Putting Away My Planner

by Lina Buchanan

Anyone who knows me well knows that I am not much of a risk taker. All of my life has consisted of calendars, timelines, and task lists. “Five-year-plan” might as well be my middle name. However, over the past few years it has become increasingly clear to me that the best things happen when I let go of my plans and follow the promptings of the Spirit. In the wise words of Tracy Jordan from 30 Rock, “You want to make God laugh? Make a plan, or read him a Dave Barry book.”

It took me a long time to decide on a college major because of my uncertainty avoidance. If I could not picture the end, the major was discarded. I cannot tell you how many degree requirement checklists I’ve printed and cross-referenced over the years. Eventually, I chose to major in Business Management. I liked my job and believed this major would help to improve my skills. I decided it made the most sense and the plan checked out. Or so I thought, until about three years ago.

I was in a meeting when a vacant position in the company’s Human Resource department was discussed. I felt a strong impression that I should apply for it. It didn’t make any sense and didn’t fit into my plan. Remember how I liked my job? I was loyal to my boss and team and I had no experience in Human Resources! Regardless, I decided to listen to my prompting. I expressed my interest and within a few days, I was offered and accepted a position as the new HR Systems Coordinator.
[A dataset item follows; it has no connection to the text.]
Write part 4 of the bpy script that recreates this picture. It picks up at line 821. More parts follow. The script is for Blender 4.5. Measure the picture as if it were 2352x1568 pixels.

My five-year plan was updated and I decided to specialize my Business degree in Human Resources. I continued working full-time while going to school part-time. It would take longer to finish school, but it was something I was willing to do. Earlier this year, I decided to volunteer on the Marketing committee for a local Human Resource conference. Everything seemed to be going well. I was gaining a lot of real-world experience while I was obtaining an education in the same field.

It was around that same time when I felt another strong impression to leave my full-time job. I kept putting off this prompting. Changing an emphasis in my major wasn’t that big of a deal, but quitting my job? That wasn’t in the plan. Eventually the prompting became so strong that I had to follow through. My solid plans now became tentative, malleable, up in the air. I put in my notice in May and started my first semester as a full-time student in June. I was still unsure where this decision would take me, but I felt enlivened at the opportunities that lay ahead.

It wasn’t very long after my schedule had changed that I received a phone call from the chair of the Marketing committee I had volunteered for. His schedule had become so busy that he was no longer able to run the committee and asked if I would be willing to take over. I had no idea what I was doing, but I was learning to trust the Lord and had faith that I would be able to figure it out. From June to September, I spent many hours planning, networking, and learning, but it was worth it. We had our highest number of attendees to date!

After the conference ended I believed I had done well, but I wasn’t sure if the committee felt the same way. I soon received an email from the Human Resource State Council Director. She stated that the Council was so impressed by my work on the Conference that they wanted me to do the same thing for the entire state of Utah! I will be starting my tenure as the Public Relations Director on the Human Resource State Board of Directors in January and I couldn’t be more thrilled. Terrified, but thrilled.

Learning to take a leap of faith has not come easy for this list-maker, but I am learning to live in those uncomfortable moments. I am learning to give into the will of God. Giving in is how I met my husband, it is why I changed careers, it is why I quit my job and became a full-time student. Giving in is why I am going to be on the Human Resource State Board of Directors next year! I feel so cool saying that I am going to be on a Board of Directors! It doesn’t make sense, from a career-planning standpoint, to have left a job that is in the field I am obtaining an education for. It may not seem to make sense when you receive those promptings in your life, but have faith. Trust a fellow list-maker when I say, free up some space on those planners and timelines. When we follow the Spirit, it may not take us where we planned to go, but it will always take us to where we need to go.

Lina PictureLina lives in Salt Lake City and is a full-time student at Western Governor’s University, majoring in Human Resource Management. She will be graduating in January and is starting her MBA Program in March.

 

 

 

4 Comments on “Putting Away My Planner

  1. I really needed to hear this. Thanks for expressing it so well. I’m feeling some promptings of my own and it is really scary. You’ve given me some courage. 🙂

  2. I’m having a similar experience where I agreed to take on a story that meant I had to give up writing a weekly science feature, and it keeps me from attending LDS church on Sundays for the next 4-6 months.

    I have been receiving promptings for the last few months that there would be a story offered to me that could make a difference in the world. When I told my husband about the opportunity, he also had received promptings to be ready to support me in an opportunity that would be more important than a job.

    It has not been easy, and their have been some big challenges, but I have also had a lot of support. People I didn’t know before have purchased items we are selling after my husband’s VA benefits got messed up, and I have become more humble in the process. I don’t know exactly where all of it will keep, but I have found that I am more willing to follow these promptings, as I get more comfortable with following things as they go.

  3. Congratulations on your educational and professional achievements! We need bright, capable women leading HR. Best of luck in your new role! You’ve got this!